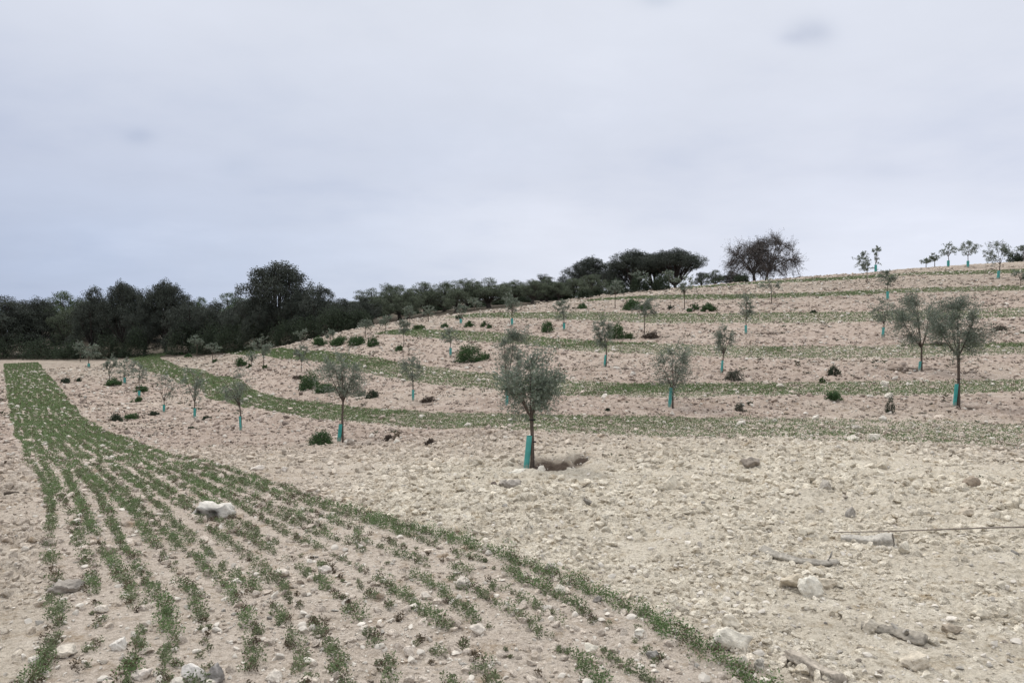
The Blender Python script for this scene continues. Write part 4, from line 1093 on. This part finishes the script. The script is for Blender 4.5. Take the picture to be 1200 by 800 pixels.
# ------------------------------------------------------------------ sky, sun, camera
world = bpy.data.worlds.new('World'); scene.world = world; world.use_nodes = True
nt = world.node_tree; bg = nt.nodes['Background']
SUN_EL, SUN_AZ = 48, -35          # veiled sun, ahead and a little to the left
sky = nt.nodes.new('ShaderNodeTexSky'); sky.sky_type = 'NISHITA'; sky.sun_disc = False
sky.sun_elevation = R(SUN_EL); sky.sun_rotation = R(SUN_AZ)
tc = nt.nodes.new('ShaderNodeTexCoord'); d = tc.outputs['Generated']
sep = nt.nodes.new('ShaderNodeSeparateXYZ'); nt.links.new(d, sep.inputs[0])
up = math_(nt, 'MAXIMUM', sep.outputs[2], 0.0)
den = math_(nt, 'ADD', up, .16)
cmb = nt.nodes.new('ShaderNodeCombineXYZ')
nt.links.new(math_(nt, 'DIVIDE', sep.outputs[0], den), cmb.inputs[0]); nt.links.new(math_(nt, 'DIVIDE', sep.outputs[1], den), cmb.inputs[1])
n1 = noise(nt, cmb.outputs[0], .75, 6, .52); n2 = noise(nt, cmb.outputs[0], 2.6, 5, .55)
# cloud deck: brighter overhead, bluer and dimmer low on the left
base = ramp(nt, up, [(0, (6.25,6.5,7.35)), (.2, (5.75,6.0,6.85)), (.42, (6.15,6.4,7.05)), (1, (15.5,15.6,15.8))])
side = math_(nt, 'MULTIPLY', math_(nt, 'ADD', sep.outputs[0], 0.0), 1.0)
lr = ramp(nt, math_(nt, 'ADD', math_(nt, 'MULTIPLY', side, .9), .5), [(.0, (.60,.665,.775)), (.28, (.79,.835,.90)), (.55, (1.0,1.0,1.0)), (.9, (1.10,1.10,1.10))])
low = ramp(nt, up, [(.0, (1,1,1)), (.36, (.15,.15,.15))])
base = mixc(nt, math_(nt, 'MULTIPLY', low, 1.0), base, mixc(nt, 1.0, base, lr, 'MULTIPLY'))
cl = ramp(nt, math_(nt, 'ADD', math_(nt, 'MULTIPLY', n1, .72), math_(nt, 'MULTIPLY', n2, .28)), [(.30, (.86,.88,.92)), (.47, (.985,.985,.985)), (.56, (1.02,1.02,1.02)), (.74, (1.15,1.14,1.12))])
base = mixc(nt, 1.0, base, cl, 'MULTIPLY')
def blob(u, v, size, amount, stretch):
    """a small cloud wisp in one part of the sky"""
    global base
    dx, dz = (u-CX)/F, (HV-v)/F
    fx = math_(nt, 'DIVIDE', sep.outputs[0], math_(nt, 'MAXIMUM', sep.outputs[1], .05)); fz = math_(nt, 'DIVIDE', sep.outputs[2], math_(nt, 'MAXIMUM', sep.outputs[1], .05))
    a = math_(nt, 'POWER', math_(nt, 'ABSOLUTE', math_(nt, 'MULTIPLY', math_(nt, 'SUBTRACT', fx, dx), 1/(size*stretch))), 2)
    b_ = math_(nt, 'POWER', math_(nt, 'ABSOLUTE', math_(nt, 'MULTIPLY', math_(nt, 'SUBTRACT', fz, dz), 1/size)), 2)
    g_ = math_(nt, 'EXPONENT', math_(nt, 'MULTIPLY', math_(nt, 'ADD', a, b_), -1.0))
    g_ = math_(nt, 'MULTIPLY', g_, math_(nt, 'MULTIPLY', noise(nt, d, 9, 5, .6), 2.0))
    g_ = math_(nt, 'MULTIPLY', math_(nt, 'MULTIPLY', g_, math_(nt, 'GREATER_THAN', sep.outputs[1], .05)), 1.0, True)
    base = mixc(nt, g_, base, mixc(nt, 1.0, base, amount, 'MULTIPLY'))
blob(950,39,.017,(.80,.82,.86),1.7); blob(925,46,.009,(.88,.89,.92),2.0); blob(165,161,.011,(.87,.89,.92),1.8); blob(770,0,.012,(.88,.9,.92),2.0); blob(280,195,.014,(.95,.96,.97),1.8); blob(1035,200,.014,(.92,.93,.95),4); blob(560,258,.05,(1.10,1.09,1.07),3.2); blob(600,170,.09,(.95,.96,.97),3.0); blob(100,330,.1,(.90,.93,.97),4)
col = mixc(nt, .95, sky.outputs[0], base)
nt.links.new(col, bg.inputs['Color']); bg.inputs['Strength'].default_value = .1
sl = bpy.data.lights.new('sun', 'SUN'); sl.energy = 1.5; sl.angle = R(14); sl.color = (1, .965, .92)
so = bpy.data.objects.new('sun', sl); COL.objects.link(so)
dv = Vector((math.sin(R(SUN_AZ))*math.cos(R(SUN_EL)), math.cos(R(SUN_AZ))*math.cos(R(SUN_EL)), math.sin(R(SUN_EL))))
so.rotation_euler = dv.to_track_quat('Z', 'Y').to_euler(); so.location = (0, 0, 40)
cam = bpy.data.cameras.new('camera'); co = bpy.data.objects.new('camera', cam); COL.objects.link(co)
co.location = (0, 0, EYE); co.rotation_euler = (R(90)-math.atan(5/F), 0, 0)
cam.sensor_width = 36; cam.lens = 36*F/1200; cam.clip_start = .05; cam.clip_end = 6000
scene.camera = co
scene.view_settings.view_transform = 'Standard'; scene.view_settings.look = 'None'
scene.view_settings.exposure = .3; scene.view_settings.gamma = 1
scene.cycles.max_bounces = 6; scene.cycles.diffuse_bounces = 3; scene.cycles.transmission_bounces = 3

__Task statement__:
Extract the full listing exactly, with the pictures left out.

__Result for this exercise__:
The Blender Python script for this scene continues. Write part 4, from line 1093 on. This part finishes the script. The script is for Blender 4.5. Take the picture to be 1200 by 800 pixels.
# ------------------------------------------------------------------ sky, sun, camera
world = bpy.data.worlds.new('World'); scene.world = world; world.use_nodes = True
nt = world.node_tree; bg = nt.nodes['Background']
SUN_EL, SUN_AZ = 48, -35          # veiled sun, ahead and a little to the left
sky = nt.nodes.new('ShaderNodeTexSky'); sky.sky_type = 'NISHITA'; sky.sun_disc = False
sky.sun_elevation = R(SUN_EL); sky.sun_rotation = R(SUN_AZ)
tc = nt.nodes.new('ShaderNodeTexCoord'); d = tc.outputs['Generated']
sep = nt.nodes.new('ShaderNodeSeparateXYZ'); nt.links.new(d, sep.inputs[0])
up = math_(nt, 'MAXIMUM', sep.outputs[2], 0.0)
den = math_(nt, 'ADD', up, .16)
cmb = nt.nodes.new('ShaderNodeCombineXYZ')
nt.links.new(math_(nt, 'DIVIDE', sep.outputs[0], den), cmb.inputs[0]); nt.links.new(math_(nt, 'DIVIDE', sep.outputs[1], den), cmb.inputs[1])
n1 = noise(nt, cmb.outputs[0], .75, 6, .52); n2 = noise(nt, cmb.outputs[0], 2.6, 5, .55)
# cloud deck: brighter overhead, bluer and dimmer low on the left
base = ramp(nt, up, [(0, (6.25,6.5,7.35)), (.2, (5.75,6.0,6.85)), (.42, (6.15,6.4,7.05)), (1, (15.5,15.6,15.8))])
side = math_(nt, 'MULTIPLY', math_(nt, 'ADD', sep.outputs[0], 0.0), 1.0)
lr = ramp(nt, math_(nt, 'ADD', math_(nt, 'MULTIPLY', side, .9), .5), [(.0, (.60,.665,.775)), (.28, (.79,.835,.90)), (.55, (1.0,1.0,1.0)), (.9, (1.10,1.10,1.10))])
low = ramp(nt, up, [(.0, (1,1,1)), (.36, (.15,.15,.15))])
base = mixc(nt, math_(nt, 'MULTIPLY', low, 1.0), base, mixc(nt, 1.0, base, lr, 'MULTIPLY'))
cl = ramp(nt, math_(nt, 'ADD', math_(nt, 'MULTIPLY', n1, .72), math_(nt, 'MULTIPLY', n2, .28)), [(.30, (.86,.88,.92)), (.47, (.985,.985,.985)), (.56, (1.02,1.02,1.02)), (.74, (1.15,1.14,1.12))])
base = mixc(nt, 1.0, base, cl, 'MULTIPLY')
def blob(u, v, size, amount, stretch):
    """a small cloud wisp in one part of the sky"""
    global base
    dx, dz = (u-CX)/F, (HV-v)/F
    fx = math_(nt, 'DIVIDE', sep.outputs[0], math_(nt, 'MAXIMUM', sep.outputs[1], .05)); fz = math_(nt, 'DIVIDE', sep.outputs[2], math_(nt, 'MAXIMUM', sep.outputs[1], .05))
    a = math_(nt, 'POWER', math_(nt, 'ABSOLUTE', math_(nt, 'MULTIPLY', math_(nt, 'SUBTRACT', fx, dx), 1/(size*stretch))), 2)
    b_ = math_(nt, 'POWER', math_(nt, 'ABSOLUTE', math_(nt, 'MULTIPLY', math_(nt, 'SUBTRACT', fz, dz), 1/size)), 2)
    g_ = math_(nt, 'EXPONENT', math_(nt, 'MULTIPLY', math_(nt, 'ADD', a, b_), -1.0))
    g_ = math_(nt, 'MULTIPLY', g_, math_(nt, 'MULTIPLY', noise(nt, d, 9, 5, .6), 2.0))
    g_ = math_(nt, 'MULTIPLY', math_(nt, 'MULTIPLY', g_, math_(nt, 'GREATER_THAN', sep.outputs[1], .05)), 1.0, True)
    base = mixc(nt, g_, base, mixc(nt, 1.0, base, amount, 'MULTIPLY'))
blob(950,39,.017,(.80,.82,.86),1.7); blob(925,46,.009,(.88,.89,.92),2.0); blob(165,161,.011,(.87,.89,.92),1.8); blob(770,0,.012,(.88,.9,.92),2.0); blob(280,195,.014,(.95,.96,.97),1.8); blob(1035,200,.014,(.92,.93,.95),4); blob(560,258,.05,(1.10,1.09,1.07),3.2); blob(600,170,.09,(.95,.96,.97),3.0); blob(100,330,.1,(.90,.93,.97),4)
col = mixc(nt, .95, sky.outputs[0], base)
nt.links.new(col, bg.inputs['Color']); bg.inputs['Strength'].default_value = .1
sl = bpy.data.lights.new('sun', 'SUN'); sl.energy = 1.5; sl.angle = R(14); sl.color = (1, .965, .92)
so = bpy.data.objects.new('sun', sl); COL.objects.link(so)
dv = Vector((math.sin(R(SUN_AZ))*math.cos(R(SUN_EL)), math.cos(R(SUN_AZ))*math.cos(R(SUN_EL)), math.sin(R(SUN_EL))))
so.rotation_euler = dv.to_track_quat('Z', 'Y').to_euler(); so.location = (0, 0, 40)
cam = bpy.data.cameras.new('camera'); co = bpy.data.objects.new('camera', cam); COL.objects.link(co)
co.location = (0, 0, EYE); co.rotation_euler = (R(90)-math.atan(5/F), 0, 0)
cam.sensor_width = 36; cam.lens = 36*F/1200; cam.clip_start = .05; cam.clip_end = 6000
scene.camera = co
scene.view_settings.view_transform = 'Standard'; scene.view_settings.look = 'None'
scene.view_settings.exposure = .3; scene.view_settings.gamma = 1
scene.cycles.max_bounces = 6; scene.cycles.diffuse_bounces = 3; scene.cycles.transmission_bounces = 3